Good morning. My name is Amrita Singh and I, along with my colleague, Scott MacKendrick, am here on behalf of Bereskin and Parr LLP to provide feedback about the proposed amendments to the Patent Act and Industrial Design Act as set out in part 4, clauses 104 through 142 of Bill C-43, and to answer any questions you might have about those amendments.
Bereskin and Parr is a leading Canadian intellectual property law firm. The firm's practice is comprehensive, encompassing all aspects of intellectual property law, including patents, industrial designs, and IP litigation. A number of the firm's practitioners are consistently ranked as leading practitioners in IP law in Canada and around the world.
We're pleased to have been invited to provide comments on the proposed amendments, many of which provide welcome updates to Canadian patent and industrial design law. Thank you for this opportunity.
I'll begin by addressing the amendments proposed to the Patent Act. The changes to the Patent Act are designed to implement the patent law treaty, the objective of which is to streamline and harmonize formal requirements set by various countries for the filing of patent applications and the maintenance in force of patents, as well as certain additional patent and patent applications requirements related to the communication with applicants or their patent agents, representation and recording assignments, and the like.
The treaty is intended to provide filing date requirements and procedures to avoid loss of filing dates, mechanisms to avoid the unintentional loss of rights arising from a failure to comply with time limits, an internationally standardized set of formal requirements consistent with the patent cooperation treaty requirements, standardized forms, and simplified procedures.
The majority of the amendments will require clarification by the yet to be made public, and presumably not yet drafted, patent rules. Until the rules are made public, it remains to be seen what the full impact of changes to Bill C-43 will mean for Canadian patent law.
I will highlight two things that are of particular interest to us. Intervening rights is the first thing I'm going to speak about.
Presently, there's no provision in the Patent Act for so-called third party intervening rights for someone who takes actions during the time that a patent application might be deemed abandoned, but is later reinstated, where the actions would otherwise be found to infringe the patent as issued. All that the act currently provides is that if a patent is issued, the patent owner may obtain reasonable compensation for the otherwise infringing actions during the deemed abandoned period.

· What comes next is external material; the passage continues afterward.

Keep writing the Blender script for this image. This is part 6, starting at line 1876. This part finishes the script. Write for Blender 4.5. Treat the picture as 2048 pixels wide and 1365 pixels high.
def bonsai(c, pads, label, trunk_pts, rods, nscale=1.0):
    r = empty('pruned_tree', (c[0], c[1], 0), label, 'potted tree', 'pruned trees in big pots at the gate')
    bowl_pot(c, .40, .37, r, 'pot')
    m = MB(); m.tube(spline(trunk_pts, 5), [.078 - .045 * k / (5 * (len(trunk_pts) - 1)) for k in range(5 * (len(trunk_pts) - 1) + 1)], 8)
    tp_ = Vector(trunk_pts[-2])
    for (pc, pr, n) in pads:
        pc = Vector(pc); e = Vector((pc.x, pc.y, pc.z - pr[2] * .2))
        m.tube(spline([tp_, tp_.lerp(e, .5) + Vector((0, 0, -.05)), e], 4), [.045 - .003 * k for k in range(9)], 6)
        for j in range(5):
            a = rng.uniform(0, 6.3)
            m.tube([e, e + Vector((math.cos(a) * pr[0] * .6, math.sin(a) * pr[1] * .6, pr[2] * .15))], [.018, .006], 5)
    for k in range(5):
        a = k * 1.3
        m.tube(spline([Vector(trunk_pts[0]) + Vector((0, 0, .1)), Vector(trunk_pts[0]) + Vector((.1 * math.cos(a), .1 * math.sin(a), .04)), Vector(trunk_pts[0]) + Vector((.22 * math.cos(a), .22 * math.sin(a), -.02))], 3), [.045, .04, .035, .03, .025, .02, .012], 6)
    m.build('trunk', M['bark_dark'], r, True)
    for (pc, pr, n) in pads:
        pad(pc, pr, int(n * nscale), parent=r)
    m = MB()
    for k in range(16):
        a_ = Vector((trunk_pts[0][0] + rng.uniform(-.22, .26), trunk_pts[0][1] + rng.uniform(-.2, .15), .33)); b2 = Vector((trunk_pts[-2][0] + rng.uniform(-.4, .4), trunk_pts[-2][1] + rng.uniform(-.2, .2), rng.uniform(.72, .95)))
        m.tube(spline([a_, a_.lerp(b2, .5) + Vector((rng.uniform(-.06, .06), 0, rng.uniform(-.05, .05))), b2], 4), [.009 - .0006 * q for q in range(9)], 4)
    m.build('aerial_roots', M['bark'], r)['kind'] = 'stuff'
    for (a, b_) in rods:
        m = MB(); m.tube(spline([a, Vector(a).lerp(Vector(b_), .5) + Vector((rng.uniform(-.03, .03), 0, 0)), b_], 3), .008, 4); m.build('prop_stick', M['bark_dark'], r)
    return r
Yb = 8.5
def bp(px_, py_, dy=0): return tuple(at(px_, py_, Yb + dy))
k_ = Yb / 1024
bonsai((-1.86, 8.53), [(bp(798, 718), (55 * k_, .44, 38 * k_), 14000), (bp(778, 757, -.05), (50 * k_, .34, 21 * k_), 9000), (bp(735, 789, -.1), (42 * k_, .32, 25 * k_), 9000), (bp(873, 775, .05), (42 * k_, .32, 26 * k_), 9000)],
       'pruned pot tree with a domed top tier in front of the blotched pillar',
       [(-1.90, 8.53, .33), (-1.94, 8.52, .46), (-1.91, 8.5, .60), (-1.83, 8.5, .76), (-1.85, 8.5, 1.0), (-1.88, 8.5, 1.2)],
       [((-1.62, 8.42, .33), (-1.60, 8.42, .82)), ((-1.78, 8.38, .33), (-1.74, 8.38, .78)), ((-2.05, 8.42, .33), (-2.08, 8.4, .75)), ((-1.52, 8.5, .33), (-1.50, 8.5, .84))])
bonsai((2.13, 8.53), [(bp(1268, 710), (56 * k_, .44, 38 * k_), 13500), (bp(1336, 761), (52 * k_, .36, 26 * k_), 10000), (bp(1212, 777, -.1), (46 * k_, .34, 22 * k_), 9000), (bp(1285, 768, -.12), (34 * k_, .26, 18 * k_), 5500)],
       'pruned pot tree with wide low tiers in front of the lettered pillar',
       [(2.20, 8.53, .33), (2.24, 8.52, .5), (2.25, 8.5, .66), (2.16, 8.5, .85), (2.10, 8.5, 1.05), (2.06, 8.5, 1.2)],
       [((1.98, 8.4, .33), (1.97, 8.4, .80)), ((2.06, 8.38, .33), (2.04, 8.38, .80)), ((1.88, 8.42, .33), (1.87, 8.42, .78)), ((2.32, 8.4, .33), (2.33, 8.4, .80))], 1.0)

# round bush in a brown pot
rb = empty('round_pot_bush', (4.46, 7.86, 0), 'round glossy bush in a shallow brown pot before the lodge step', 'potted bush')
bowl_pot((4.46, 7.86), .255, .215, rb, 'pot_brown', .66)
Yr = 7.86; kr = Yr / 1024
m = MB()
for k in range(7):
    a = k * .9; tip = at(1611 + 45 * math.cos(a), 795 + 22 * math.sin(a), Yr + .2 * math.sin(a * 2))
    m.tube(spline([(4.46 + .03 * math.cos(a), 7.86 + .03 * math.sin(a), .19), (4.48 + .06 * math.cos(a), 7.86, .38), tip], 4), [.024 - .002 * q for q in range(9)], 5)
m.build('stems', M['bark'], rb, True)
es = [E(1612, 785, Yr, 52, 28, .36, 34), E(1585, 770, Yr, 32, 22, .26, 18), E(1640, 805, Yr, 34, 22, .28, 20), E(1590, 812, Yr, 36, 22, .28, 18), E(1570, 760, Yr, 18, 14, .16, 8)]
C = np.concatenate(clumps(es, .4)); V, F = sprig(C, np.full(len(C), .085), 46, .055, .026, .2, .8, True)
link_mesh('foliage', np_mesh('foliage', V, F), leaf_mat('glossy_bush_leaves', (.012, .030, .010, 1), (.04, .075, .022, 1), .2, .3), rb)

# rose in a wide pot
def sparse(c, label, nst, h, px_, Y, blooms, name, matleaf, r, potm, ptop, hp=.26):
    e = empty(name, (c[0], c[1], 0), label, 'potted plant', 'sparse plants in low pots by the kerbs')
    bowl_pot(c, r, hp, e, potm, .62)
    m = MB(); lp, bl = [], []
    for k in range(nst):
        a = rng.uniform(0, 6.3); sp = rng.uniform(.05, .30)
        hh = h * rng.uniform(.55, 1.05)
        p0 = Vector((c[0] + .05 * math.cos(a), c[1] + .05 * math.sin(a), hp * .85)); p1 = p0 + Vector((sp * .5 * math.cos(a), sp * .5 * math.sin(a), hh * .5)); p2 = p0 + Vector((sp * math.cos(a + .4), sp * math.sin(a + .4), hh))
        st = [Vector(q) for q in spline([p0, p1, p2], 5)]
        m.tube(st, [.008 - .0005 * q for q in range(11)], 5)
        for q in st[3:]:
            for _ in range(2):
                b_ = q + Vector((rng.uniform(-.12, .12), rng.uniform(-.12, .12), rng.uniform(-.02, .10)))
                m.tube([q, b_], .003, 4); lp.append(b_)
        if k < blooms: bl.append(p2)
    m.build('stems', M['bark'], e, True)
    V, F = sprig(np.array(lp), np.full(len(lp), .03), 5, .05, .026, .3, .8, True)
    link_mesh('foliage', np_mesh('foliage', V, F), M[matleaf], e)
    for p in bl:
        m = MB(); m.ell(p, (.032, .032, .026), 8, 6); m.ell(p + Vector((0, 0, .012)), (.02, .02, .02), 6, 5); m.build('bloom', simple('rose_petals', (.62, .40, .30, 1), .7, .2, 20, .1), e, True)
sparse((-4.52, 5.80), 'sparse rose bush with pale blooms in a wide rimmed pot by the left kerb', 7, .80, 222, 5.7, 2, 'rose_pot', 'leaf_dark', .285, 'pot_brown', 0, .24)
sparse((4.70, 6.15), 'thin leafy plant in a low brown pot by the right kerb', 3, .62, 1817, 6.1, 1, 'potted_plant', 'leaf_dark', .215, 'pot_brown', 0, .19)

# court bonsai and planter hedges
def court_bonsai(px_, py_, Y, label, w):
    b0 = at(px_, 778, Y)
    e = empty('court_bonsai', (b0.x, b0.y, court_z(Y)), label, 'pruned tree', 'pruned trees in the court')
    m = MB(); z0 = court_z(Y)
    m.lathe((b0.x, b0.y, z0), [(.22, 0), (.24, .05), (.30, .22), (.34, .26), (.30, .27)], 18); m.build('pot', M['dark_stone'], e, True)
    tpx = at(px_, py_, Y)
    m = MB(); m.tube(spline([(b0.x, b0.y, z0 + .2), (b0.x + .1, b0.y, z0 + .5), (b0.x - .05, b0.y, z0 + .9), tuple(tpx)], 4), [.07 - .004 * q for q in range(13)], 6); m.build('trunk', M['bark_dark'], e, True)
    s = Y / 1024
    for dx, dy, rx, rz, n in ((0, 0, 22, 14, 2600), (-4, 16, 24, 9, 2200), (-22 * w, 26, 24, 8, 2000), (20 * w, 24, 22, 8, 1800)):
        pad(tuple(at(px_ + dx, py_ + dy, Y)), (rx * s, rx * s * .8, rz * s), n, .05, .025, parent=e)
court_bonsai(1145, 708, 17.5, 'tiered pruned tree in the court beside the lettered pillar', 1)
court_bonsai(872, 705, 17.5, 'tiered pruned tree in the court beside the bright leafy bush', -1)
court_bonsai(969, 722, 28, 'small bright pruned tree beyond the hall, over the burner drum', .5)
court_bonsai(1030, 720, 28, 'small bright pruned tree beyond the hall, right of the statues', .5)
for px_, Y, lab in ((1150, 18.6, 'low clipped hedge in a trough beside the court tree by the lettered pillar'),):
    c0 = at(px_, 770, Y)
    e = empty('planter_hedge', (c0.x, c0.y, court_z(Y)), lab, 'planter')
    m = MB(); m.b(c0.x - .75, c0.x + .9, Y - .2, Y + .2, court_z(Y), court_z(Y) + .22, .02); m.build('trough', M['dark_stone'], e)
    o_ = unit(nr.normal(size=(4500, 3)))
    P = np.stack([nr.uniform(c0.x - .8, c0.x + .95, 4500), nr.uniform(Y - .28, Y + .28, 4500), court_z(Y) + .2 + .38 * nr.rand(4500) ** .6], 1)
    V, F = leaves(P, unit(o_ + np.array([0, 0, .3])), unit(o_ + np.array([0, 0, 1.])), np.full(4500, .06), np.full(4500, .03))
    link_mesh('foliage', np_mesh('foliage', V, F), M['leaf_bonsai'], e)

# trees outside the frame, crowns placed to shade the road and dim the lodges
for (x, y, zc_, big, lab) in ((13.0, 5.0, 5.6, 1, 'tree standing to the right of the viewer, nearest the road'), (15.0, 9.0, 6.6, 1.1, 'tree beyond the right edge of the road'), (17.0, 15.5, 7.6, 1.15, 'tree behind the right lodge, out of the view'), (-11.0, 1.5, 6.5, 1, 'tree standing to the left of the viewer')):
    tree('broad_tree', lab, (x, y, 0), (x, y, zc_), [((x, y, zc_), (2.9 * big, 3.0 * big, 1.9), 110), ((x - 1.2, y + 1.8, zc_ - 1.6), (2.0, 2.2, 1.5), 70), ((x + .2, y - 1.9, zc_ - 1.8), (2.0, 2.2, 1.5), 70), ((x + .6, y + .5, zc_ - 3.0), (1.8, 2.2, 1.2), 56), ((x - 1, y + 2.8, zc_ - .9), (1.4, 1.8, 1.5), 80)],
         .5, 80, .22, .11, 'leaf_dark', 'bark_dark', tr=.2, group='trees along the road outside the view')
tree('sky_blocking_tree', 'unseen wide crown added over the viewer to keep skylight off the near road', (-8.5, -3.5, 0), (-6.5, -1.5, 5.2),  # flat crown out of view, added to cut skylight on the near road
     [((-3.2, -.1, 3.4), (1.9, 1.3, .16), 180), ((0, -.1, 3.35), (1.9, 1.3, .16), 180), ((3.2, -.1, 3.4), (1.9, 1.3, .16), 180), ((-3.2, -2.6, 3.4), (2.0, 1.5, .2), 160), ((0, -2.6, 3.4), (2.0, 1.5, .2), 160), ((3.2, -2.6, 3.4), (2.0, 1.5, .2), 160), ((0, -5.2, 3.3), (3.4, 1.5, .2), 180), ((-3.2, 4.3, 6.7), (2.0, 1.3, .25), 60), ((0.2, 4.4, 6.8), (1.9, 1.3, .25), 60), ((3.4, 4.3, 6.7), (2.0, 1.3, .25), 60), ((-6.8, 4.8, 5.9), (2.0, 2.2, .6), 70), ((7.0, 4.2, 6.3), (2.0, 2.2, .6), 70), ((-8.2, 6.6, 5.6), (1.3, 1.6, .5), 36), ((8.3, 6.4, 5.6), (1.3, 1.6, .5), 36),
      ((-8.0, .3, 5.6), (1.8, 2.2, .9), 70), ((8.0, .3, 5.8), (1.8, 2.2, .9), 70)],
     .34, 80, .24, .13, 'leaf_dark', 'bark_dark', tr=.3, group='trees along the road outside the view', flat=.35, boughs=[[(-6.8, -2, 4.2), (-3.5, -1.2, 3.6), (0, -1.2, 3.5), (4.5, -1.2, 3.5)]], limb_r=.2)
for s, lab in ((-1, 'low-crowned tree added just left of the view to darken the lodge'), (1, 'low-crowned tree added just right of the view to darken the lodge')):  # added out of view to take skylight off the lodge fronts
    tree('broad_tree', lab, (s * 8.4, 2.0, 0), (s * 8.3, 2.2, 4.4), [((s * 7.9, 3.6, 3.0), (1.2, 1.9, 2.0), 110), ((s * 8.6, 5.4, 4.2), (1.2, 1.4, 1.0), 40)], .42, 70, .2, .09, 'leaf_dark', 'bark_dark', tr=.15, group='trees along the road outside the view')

Bill C-43 appears to change this, allowing for innocent infringement as long as the actions are taken in good faith and during the timeframe to be set out in the patent rules. There is no requirement for such a term in the patent law treaty, and what “good faith” means will, most likely, have to be determined by judges. This injects some uncertainty into the patent regime and such uncertainty is almost certain to result in litigation before the Federal Court.
Furthermore, this is a removal of rights already present in the Patent Act and will adversely affect patentees regardless of the reasons why applications were deemed abandoned or for which fees were unpaid at some time.
The second point I will address is reinstatement of applications. Currently, an application is deemed abandoned if a required action is not taken. Once abandoned, the applicant has 12 months to reinstate the application by requesting reinstatement, paying a late fee, and taking the required action.
Under the amendments, however, there are certain circumstances where the applicant must show to the commissioner of patents that the failure to take the required action was notwithstanding the applicant taking due care. The treaty only requires unintentional delay as the basis for reinstatement and this basis has been adopted by the U.S. patent office, among others. Due care is a more onerous standard than the Patent Act currently provides and is likely to result in litigation before the Federal Court as well.